5. Appendix – translation of Lalande, “tautology”, sense B and observations

I made this translation of sense B of the term “tautology”, from André Lalande’s Vocabulaire technique et critique de la philosophie, and posted it to a Facebook group in 2021-07-02. I do not understand French. If I recall correctly, I made it by machine-translating the original French and then hand-correcting it according to an edition in Portuguese. (If this seems unreliable to you, then go read the original – there are no professional English translations available.)

TAUTOLOGY, sense B

(Recent sense.) WITTGENSTEIN proposed to call “tautology” any complex proposition which remains true by virtue of its form alone, whatever the truth-value of the propositions which compose it. Tractatus logico-philosophicus (1922), nos. 4, 46 et seq., p. 96.

This usage was widely spread by the Vienna School, in particular by R. CARNAP; see in particular Die alte und die neue Logik, § VII, in Erkenntnis, vol. 1 (1930), p. 2; French translation by the general VOUILLEMIN, Actualitées scientifiques, no. 76, p. 29.
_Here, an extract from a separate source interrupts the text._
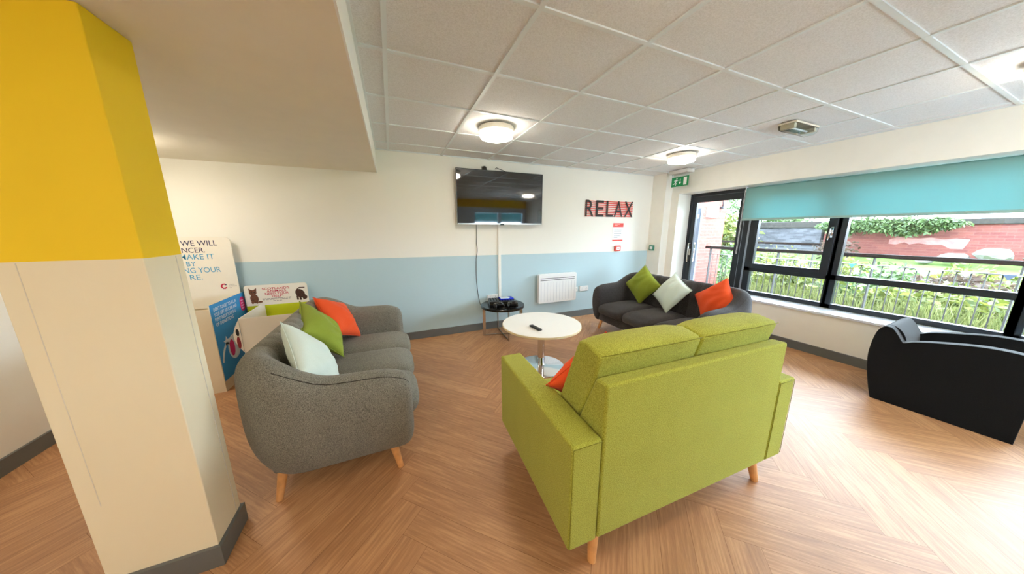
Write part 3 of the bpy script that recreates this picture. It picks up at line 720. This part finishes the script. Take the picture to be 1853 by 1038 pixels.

And as, according to the same authors, all the propositions of logic and mathematics present the character of being thus purely formal, and of teaching us nothing about reality, these sciences are called by them “tautological”. See Observations.

Observations

Whether we admit or not the unity of Logic and Mathematics, and the opinion that all the propositions of these sciences are true by virtue only of the definition of their terms, the words tautology and tautological seem to us ill-chosen to express that character. This choice is no doubt explained: first, by the opposition that one wants to mark between the facts of experience, which increase the matter of knowledge, and pure reasoning, which develops its content; second, by the idea, correct in my opinion, that identity is the ideal of logic. But tautology, in fact, implies equivalence, reversibility; now implication, which is the fundamental relation through which mathematics progresses, is a non-reversible, non-symmetrical relation: a ⊃ b does not necessarily entail b ⊃ a ; and when both are true at the same time, this is vi materiae. The result of a deduction is, therefore, far from being identical, even in pure theory, either to the set of its premises, or to any one of them. It cannot even be said, in many cases, that there is “partial identity” between them. See “Logique et Logistique”, Revue Philosophique, January 1945, p. 76. (A. L.)

On the other hand, G. Bachelard writes, “if mathematics is tautological, why is it so varied, so difficult, so interesting?” cf. “Logique, mathématiques, et connaissance de la réalité”, in the Recherches philosophiques, 1935–1936, p. 450.

Same observations from A. Bridoux, A. Burloud, G. Davy, Ed. Le Roy, D. Parodi.